2005 Split Tory party 'wins' election as largest party, governs in coalition with Lib Dems.
2008 Following economic crisis, coalition breaks down, snap GE. Labour landslide.
2018 Chancellor Blair becomes PM after record breaking Brown steps down
As today's truly stunning employment figures show all too clearly we have no problem at all in creating employment at the moment; we have a major problem with low pay and the cost of in work benefits.
Guardian: David Cameron's spokesman said on Wednesday it was up to consumers whether they choose to eat prawns that had been produced through the work of slaves.

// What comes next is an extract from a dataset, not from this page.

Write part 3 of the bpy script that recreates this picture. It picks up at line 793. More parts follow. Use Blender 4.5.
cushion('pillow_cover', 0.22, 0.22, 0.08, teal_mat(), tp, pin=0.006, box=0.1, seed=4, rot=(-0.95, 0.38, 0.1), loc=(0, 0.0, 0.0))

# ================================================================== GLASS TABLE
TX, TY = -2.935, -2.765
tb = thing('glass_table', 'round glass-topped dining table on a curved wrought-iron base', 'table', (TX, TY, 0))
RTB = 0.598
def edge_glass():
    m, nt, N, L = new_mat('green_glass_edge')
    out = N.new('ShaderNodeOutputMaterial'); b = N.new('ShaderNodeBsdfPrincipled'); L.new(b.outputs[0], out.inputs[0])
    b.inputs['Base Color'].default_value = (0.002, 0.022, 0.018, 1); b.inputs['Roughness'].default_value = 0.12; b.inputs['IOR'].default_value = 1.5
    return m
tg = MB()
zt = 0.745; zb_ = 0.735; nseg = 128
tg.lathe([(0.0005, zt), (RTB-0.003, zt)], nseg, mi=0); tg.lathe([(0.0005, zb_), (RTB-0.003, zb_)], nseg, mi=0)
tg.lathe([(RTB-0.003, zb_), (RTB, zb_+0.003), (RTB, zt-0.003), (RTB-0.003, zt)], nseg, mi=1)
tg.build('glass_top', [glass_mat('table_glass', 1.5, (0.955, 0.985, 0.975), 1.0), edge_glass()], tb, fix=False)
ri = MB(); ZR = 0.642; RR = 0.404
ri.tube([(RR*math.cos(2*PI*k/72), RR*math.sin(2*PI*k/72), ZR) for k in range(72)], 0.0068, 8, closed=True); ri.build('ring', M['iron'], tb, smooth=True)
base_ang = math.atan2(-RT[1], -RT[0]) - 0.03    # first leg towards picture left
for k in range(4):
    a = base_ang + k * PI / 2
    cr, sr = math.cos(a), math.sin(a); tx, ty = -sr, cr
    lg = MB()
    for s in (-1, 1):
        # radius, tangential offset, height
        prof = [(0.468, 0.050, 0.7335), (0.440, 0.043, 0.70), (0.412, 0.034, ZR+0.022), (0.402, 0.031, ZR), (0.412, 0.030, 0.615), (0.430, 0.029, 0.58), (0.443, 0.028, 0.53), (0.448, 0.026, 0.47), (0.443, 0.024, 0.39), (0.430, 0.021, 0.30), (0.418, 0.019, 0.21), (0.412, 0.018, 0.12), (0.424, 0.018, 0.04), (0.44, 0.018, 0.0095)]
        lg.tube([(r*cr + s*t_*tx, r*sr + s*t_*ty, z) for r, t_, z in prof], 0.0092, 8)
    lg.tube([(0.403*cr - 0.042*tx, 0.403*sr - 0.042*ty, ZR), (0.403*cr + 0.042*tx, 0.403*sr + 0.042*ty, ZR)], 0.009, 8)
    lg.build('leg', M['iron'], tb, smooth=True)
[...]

What the spokesman actually said (as reported in the very same Guardian article!):
Asked whether supermarkets should stop stocking seafood produced with the help of forced labour, Cameron's spokesman said: "Consumer standards and retail standards and social responsibility is often driven by consumers and rightly so."
http://www.theguardian.com/global-development/2014/jun/11/slavery-prawns-thailand-supermarkets-labour
It didn't quite turn out that way.
I am far from convinced that either party will be able to see through the spending cuts or tax increases that would be necessary to eliminate the deficit after the next general election.
I agree with you about the challenges the next government will face with you in respect of the deficit. Like you I wonder if the scale of cuts contemplated is simply politically possible. I suspect we will see more tax rises.
Well you could use it to collate information on which to base the decision. But you're probably right, it should be abolished.
Europe's pool of labour is like fitting a giant turbo to UK growth. We could have a huge boom without significant wage inflation, in contrast to the booms of the past (such as the Lawson boom).
Would wages pick up even if growth got to chinese or Indian levels? I'm no expert, but I guess its conceivable they might not.
I will give Briskin points to anyone, other than Smarmy, willing to admit to the same.
http://blogs.telegraph.co.uk/finance/jeremywarner/100027441/britains-boomless-boom-baffles-the-experts/
(and 50p an hour prior to that as a "summer job" pumping petrol)
Edit: petrol was 75p a gallon then, now £6-ish.